BATTLE CREEK, MICH. — A strong first quarter at Kellogg Co. has left the company in “the enviable position of being able to raise our outlook for the full year,” said Steven A. Cahillane, chairman, president and chief executive officer.

Speaking to investment analysts May 4, Mr. Cahillane said the company benefited in the quarter ended April 1 from service levels improving and bottlenecks and shortages easing more quickly than had been anticipated.

“We continue to grow net sales organically above our long-term targets, and this growth spans across our regions and our category groups,” he said. “We also continue to make progress toward recovering our profit margins.”

Net income in the first quarter was $298 million, equal to 87¢ per share on the common stock, down 29% from $422 million, or $1.24, in the first quarter last year. Sales were $4.05 billion, up 10% from $3.67 billion.
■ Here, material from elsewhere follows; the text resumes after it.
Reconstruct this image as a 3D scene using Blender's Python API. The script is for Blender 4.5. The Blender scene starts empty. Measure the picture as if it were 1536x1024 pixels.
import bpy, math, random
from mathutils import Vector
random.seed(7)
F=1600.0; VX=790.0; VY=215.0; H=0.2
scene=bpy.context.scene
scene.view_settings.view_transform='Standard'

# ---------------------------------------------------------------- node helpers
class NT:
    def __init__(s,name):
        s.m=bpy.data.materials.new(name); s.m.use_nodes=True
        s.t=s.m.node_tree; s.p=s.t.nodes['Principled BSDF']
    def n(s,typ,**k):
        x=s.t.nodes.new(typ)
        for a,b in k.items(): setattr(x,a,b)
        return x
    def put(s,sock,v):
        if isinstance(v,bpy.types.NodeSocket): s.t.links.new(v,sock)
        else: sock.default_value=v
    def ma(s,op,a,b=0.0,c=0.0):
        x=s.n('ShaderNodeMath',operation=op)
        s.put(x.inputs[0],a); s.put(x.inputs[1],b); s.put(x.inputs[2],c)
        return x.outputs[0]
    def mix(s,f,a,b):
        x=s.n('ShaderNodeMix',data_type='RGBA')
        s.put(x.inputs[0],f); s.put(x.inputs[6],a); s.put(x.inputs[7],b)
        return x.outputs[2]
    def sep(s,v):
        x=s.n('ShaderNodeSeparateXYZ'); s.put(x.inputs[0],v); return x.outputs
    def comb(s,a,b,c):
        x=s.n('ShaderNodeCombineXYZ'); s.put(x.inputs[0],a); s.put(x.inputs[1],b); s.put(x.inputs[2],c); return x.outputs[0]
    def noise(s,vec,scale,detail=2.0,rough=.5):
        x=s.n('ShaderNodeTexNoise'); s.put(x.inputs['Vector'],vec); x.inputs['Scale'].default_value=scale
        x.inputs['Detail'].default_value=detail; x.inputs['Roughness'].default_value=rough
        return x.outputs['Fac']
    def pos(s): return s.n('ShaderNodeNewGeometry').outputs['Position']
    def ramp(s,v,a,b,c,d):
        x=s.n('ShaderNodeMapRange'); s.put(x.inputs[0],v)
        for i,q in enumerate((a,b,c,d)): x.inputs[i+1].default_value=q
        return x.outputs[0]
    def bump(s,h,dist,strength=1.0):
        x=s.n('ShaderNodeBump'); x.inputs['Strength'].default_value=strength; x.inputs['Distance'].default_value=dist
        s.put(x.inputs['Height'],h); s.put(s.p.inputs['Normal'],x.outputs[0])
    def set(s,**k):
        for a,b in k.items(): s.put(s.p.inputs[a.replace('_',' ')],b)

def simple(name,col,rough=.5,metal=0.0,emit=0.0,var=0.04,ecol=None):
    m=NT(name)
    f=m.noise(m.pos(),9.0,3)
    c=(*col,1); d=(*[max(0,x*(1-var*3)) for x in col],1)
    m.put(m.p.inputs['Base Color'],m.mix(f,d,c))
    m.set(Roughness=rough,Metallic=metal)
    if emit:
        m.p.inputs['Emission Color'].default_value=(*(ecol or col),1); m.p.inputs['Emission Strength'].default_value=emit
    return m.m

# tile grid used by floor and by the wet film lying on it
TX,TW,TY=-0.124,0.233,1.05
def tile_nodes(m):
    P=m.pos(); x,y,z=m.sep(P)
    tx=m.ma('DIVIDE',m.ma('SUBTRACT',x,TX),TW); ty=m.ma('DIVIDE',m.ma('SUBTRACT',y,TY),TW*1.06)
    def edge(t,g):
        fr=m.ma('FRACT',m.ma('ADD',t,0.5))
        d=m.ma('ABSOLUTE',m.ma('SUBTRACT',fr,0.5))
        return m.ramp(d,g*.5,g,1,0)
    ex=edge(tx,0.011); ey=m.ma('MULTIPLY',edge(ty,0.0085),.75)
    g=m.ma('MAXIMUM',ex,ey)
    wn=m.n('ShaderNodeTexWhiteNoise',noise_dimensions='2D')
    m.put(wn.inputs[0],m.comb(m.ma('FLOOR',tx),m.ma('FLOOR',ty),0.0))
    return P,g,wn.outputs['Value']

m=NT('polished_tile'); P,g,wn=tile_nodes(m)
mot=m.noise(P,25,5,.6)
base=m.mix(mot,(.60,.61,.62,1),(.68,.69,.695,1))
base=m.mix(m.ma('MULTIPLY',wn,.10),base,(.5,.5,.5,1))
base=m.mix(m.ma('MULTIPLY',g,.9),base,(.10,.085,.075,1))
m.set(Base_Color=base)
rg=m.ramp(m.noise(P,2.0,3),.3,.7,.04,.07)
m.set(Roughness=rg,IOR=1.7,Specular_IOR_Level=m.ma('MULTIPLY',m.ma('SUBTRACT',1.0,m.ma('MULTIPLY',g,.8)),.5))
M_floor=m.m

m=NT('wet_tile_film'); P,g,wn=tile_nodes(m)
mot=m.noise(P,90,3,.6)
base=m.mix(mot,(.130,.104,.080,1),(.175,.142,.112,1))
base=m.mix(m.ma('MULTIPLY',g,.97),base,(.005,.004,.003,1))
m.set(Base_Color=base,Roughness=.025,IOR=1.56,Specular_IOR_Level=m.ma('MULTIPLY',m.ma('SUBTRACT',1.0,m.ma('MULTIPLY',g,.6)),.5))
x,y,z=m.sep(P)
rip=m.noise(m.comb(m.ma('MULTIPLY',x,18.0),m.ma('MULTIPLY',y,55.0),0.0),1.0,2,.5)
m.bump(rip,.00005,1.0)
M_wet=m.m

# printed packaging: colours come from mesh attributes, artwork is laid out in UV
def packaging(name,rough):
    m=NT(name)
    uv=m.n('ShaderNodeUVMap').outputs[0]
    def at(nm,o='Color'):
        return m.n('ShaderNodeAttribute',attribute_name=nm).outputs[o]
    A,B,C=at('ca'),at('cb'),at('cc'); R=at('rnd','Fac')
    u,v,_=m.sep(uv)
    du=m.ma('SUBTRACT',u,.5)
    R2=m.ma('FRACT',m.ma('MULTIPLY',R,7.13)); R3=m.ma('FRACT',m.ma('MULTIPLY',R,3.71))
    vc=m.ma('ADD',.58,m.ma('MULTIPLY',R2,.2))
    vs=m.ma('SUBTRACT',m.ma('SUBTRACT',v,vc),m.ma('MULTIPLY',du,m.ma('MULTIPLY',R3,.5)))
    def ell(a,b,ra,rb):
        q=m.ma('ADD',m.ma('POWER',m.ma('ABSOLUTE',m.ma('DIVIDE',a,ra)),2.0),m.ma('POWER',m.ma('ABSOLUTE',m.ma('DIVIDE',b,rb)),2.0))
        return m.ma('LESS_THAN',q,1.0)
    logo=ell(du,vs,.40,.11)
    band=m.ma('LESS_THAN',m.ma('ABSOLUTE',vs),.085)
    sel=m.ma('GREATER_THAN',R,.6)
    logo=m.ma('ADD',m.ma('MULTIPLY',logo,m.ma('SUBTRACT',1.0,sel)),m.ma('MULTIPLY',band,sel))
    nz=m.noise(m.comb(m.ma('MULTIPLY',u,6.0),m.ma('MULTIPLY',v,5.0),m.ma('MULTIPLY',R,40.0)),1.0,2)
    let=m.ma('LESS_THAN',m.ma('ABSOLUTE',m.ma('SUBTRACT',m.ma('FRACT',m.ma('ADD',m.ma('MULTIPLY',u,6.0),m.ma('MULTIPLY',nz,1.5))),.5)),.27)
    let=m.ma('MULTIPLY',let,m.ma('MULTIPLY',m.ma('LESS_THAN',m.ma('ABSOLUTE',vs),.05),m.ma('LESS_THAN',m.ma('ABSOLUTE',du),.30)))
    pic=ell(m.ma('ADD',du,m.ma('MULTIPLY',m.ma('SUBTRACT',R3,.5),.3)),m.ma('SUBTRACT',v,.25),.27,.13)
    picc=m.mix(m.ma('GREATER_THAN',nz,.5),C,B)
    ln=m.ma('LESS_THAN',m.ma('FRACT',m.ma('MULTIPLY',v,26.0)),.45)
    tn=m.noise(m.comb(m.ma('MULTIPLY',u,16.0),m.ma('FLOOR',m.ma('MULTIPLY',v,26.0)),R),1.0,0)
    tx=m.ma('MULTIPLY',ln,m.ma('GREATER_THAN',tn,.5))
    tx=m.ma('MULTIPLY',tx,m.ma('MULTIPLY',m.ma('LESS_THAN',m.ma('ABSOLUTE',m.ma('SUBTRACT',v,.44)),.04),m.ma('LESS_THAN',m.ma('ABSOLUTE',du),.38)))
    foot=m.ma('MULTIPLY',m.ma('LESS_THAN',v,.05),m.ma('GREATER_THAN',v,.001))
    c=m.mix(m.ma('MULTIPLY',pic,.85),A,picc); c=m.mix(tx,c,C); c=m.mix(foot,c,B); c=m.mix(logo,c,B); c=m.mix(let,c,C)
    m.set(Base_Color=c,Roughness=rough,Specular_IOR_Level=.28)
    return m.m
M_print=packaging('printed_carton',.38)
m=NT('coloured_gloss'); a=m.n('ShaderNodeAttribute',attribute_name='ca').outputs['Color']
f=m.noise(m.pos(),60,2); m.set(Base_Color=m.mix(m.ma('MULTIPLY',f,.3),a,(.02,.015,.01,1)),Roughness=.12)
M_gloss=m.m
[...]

The earnings decrease versus a year ago reflected numerous unusual items, including a negative year-on-year swing in mark-to-market impacts and incremental up-front costs related to the pending separation of the cereal business together with lower pension income, higher interest expense, and adverse foreign currency translation. Adjusted for one-time items and the currency translation, adjusted earnings per share were up 3%.

Kellogg said the company enjoyed the strong net sales growth across each of its regions — Asia, Middle East and Africa; Europe; Latin America and North America — thanks to “inflation-driven price realization.” By category, Kellogg’s growth drivers were global snacks, noodles in Africa and recovering cereal sales in North America.

Of the sales increase, price/mix contributed 15.6 percentage points while currency was a 3.3-point drag and volume was down 1.9%.

“With supply bottlenecks and shortages beginning to moderate, the company was able to improve its service levels and mitigate inefficiencies,” Kellogg said. “Coupled with productivity initiatives and revenue growth management actions intended to cover high input-cost inflation, this has led to earlier progress toward recovering profit margins. The result was better operating profit than expected, prompting management to raise its full year outlook.”

First-quarter operating profit in North America was $366 million, up 8% from $399 million a year earlier. Sales were $2.39 billion, up 13% from $2.11 billion a year earlier. Volume was down negligibly with essentially the entire gain accounted for by price/mix.

By category, snacks sales in North America were up 15% in the first quarter, frozen foods were up 1% and cereal was up 17%.

“Pringles well outpaced the US salty snacks category’s double-digit growth, led by our multipacks and our core four flavors,” Mr. Cahillane said. “In crackers, Cheez-It had lapped an exceptionally strong year-earlier quarter, but we did see double-digit consumption growth by our Club and Town House brands. And in portable wholesome snacks, our decision to discontinue various Kashi bars and the prioritization of capacity-constrained Pop-Tarts SKUs, masked continued momentum in Rice Krispies Treats and a resurgent Special K bars business.”

Mr. Cahillane attributed modest growth in frozen foods sales to supply disruptions in Eggo frozen breakfast business and especially the company’s Morningstar Farms business.

“The cereal category grew at a double-digit rate in the quarter, and we gained nearly three points of share year-on-year as our resumed commercial activity is producing share gains across our portfolio led by Rice Krispies, Special K, Raisin Bran and Frosted Flakes,” Mr. Cahillane said.

For the full year, Kellogg has raised its financial guidance in the wake of the first-quarter results. The company expects net sales growth in a range of 6% to 7%, up from previous guidance of 5% to 7%. Operating profit is expected to rise 8% to 10%, up 1 percentage point on both sides. Earnings per share are expected to decrease 1% to 3%, versus previous guidance down 2% to 4%.

“This improved outlook reflects the higher operating profit outlook, while still incorporating significant year-on-year pressure from the impact on pension income and interest expense of lower financial asset values and higher interest rates,” Kellogg said.

The company is taking a cautious view of its sales growth prospects later in the year.

“We maintain our assumption for decelerating growth as the year progresses, which reflects a likely return of elasticity toward historical levels as well as lapping a particularly substantial revenue growth management actions in the second half of last year,” said Amit Banati, vice chairman, senior vice president, chief financial officer and principal financial officer.